## BEGIN SOURCE MATERIAL

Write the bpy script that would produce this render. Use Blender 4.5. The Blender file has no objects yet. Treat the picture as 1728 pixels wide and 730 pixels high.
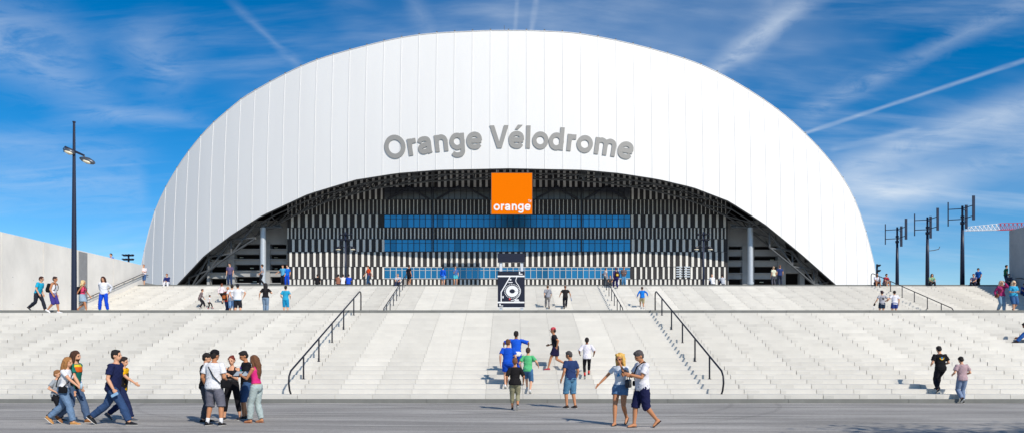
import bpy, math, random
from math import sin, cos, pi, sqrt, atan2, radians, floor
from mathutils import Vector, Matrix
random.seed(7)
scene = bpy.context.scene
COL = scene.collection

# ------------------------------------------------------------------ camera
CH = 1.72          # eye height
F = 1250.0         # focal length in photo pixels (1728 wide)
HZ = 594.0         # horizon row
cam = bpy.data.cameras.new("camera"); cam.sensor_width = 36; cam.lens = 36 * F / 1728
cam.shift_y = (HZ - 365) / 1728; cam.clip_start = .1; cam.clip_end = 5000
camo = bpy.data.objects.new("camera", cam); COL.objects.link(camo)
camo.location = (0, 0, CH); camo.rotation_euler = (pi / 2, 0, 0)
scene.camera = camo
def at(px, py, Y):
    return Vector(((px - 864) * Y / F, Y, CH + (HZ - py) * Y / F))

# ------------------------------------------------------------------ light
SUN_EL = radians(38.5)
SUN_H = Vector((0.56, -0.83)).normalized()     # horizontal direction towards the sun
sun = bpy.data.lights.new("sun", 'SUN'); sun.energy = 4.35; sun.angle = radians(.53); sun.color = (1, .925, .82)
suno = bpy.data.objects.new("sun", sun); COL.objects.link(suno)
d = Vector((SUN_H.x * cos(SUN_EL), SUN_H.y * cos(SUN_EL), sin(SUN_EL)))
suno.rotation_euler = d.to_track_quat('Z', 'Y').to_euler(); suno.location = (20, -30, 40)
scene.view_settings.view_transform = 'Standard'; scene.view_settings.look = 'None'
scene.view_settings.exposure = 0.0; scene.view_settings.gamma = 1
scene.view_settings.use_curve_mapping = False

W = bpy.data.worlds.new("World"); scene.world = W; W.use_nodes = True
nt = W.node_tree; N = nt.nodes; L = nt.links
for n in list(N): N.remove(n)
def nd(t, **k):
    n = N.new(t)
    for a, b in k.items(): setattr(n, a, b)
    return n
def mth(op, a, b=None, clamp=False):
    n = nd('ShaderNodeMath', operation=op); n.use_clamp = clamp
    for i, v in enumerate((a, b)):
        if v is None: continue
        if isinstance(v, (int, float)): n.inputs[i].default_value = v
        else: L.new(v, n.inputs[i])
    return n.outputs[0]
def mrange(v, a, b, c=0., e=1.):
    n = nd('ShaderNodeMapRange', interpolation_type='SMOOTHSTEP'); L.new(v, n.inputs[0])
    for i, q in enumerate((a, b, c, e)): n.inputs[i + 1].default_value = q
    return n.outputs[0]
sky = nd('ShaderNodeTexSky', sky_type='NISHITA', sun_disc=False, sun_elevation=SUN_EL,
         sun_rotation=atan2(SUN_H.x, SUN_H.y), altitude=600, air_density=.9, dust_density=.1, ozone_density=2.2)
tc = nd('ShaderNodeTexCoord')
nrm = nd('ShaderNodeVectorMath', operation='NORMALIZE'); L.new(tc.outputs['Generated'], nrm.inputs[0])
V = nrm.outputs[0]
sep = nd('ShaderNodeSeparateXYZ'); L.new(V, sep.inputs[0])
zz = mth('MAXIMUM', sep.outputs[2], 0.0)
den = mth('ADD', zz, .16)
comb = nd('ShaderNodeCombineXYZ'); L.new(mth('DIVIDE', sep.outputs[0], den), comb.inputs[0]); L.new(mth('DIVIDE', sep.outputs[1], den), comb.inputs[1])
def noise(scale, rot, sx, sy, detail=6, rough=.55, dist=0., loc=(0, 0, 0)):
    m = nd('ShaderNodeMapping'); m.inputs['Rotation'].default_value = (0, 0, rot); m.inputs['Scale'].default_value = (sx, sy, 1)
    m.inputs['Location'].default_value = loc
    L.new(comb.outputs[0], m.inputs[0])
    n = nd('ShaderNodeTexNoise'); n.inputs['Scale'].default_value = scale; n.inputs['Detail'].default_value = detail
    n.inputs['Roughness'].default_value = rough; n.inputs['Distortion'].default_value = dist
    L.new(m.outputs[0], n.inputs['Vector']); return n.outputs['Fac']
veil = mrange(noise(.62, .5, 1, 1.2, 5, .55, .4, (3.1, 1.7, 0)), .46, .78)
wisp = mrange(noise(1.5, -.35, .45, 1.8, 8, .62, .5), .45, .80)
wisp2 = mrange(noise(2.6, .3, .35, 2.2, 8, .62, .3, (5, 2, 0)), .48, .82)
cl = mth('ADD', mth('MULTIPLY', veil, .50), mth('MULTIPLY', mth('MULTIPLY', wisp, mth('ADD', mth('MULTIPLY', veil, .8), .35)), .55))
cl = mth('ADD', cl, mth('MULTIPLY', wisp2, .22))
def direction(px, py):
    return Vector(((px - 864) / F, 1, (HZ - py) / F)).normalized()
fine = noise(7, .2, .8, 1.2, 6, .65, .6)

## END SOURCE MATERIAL

▶ THE EXERCISE
Repeat, exactly and in full, each line from the start of the data to the line that contains "scene.view_settings.use_curve_mapping = False". Pictures do not go in.

▶ RESPONSE TO THE TASK
Write the bpy script that would produce this render. Use Blender 4.5. The Blender file has no objects yet. Treat the picture as 1728 pixels wide and 730 pixels high.
import bpy, math, random
from math import sin, cos, pi, sqrt, atan2, radians, floor
from mathutils import Vector, Matrix
random.seed(7)
scene = bpy.context.scene
COL = scene.collection

# ------------------------------------------------------------------ camera
CH = 1.72          # eye height
F = 1250.0         # focal length in photo pixels (1728 wide)
HZ = 594.0         # horizon row
cam = bpy.data.cameras.new("camera"); cam.sensor_width = 36; cam.lens = 36 * F / 1728
cam.shift_y = (HZ - 365) / 1728; cam.clip_start = .1; cam.clip_end = 5000
camo = bpy.data.objects.new("camera", cam); COL.objects.link(camo)
camo.location = (0, 0, CH); camo.rotation_euler = (pi / 2, 0, 0)
scene.camera = camo
def at(px, py, Y):
    return Vector(((px - 864) * Y / F, Y, CH + (HZ - py) * Y / F))

# ------------------------------------------------------------------ light
SUN_EL = radians(38.5)
SUN_H = Vector((0.56, -0.83)).normalized()     # horizontal direction towards the sun
sun = bpy.data.lights.new("sun", 'SUN'); sun.energy = 4.35; sun.angle = radians(.53); sun.color = (1, .925, .82)
suno = bpy.data.objects.new("sun", sun); COL.objects.link(suno)
d = Vector((SUN_H.x * cos(SUN_EL), SUN_H.y * cos(SUN_EL), sin(SUN_EL)))
suno.rotation_euler = d.to_track_quat('Z', 'Y').to_euler(); suno.location = (20, -30, 40)
scene.view_settings.view_transform = 'Standard'; scene.view_settings.look = 'None'
scene.view_settings.exposure = 0.0; scene.view_settings.gamma = 1
scene.view_settings.use_curve_mapping = False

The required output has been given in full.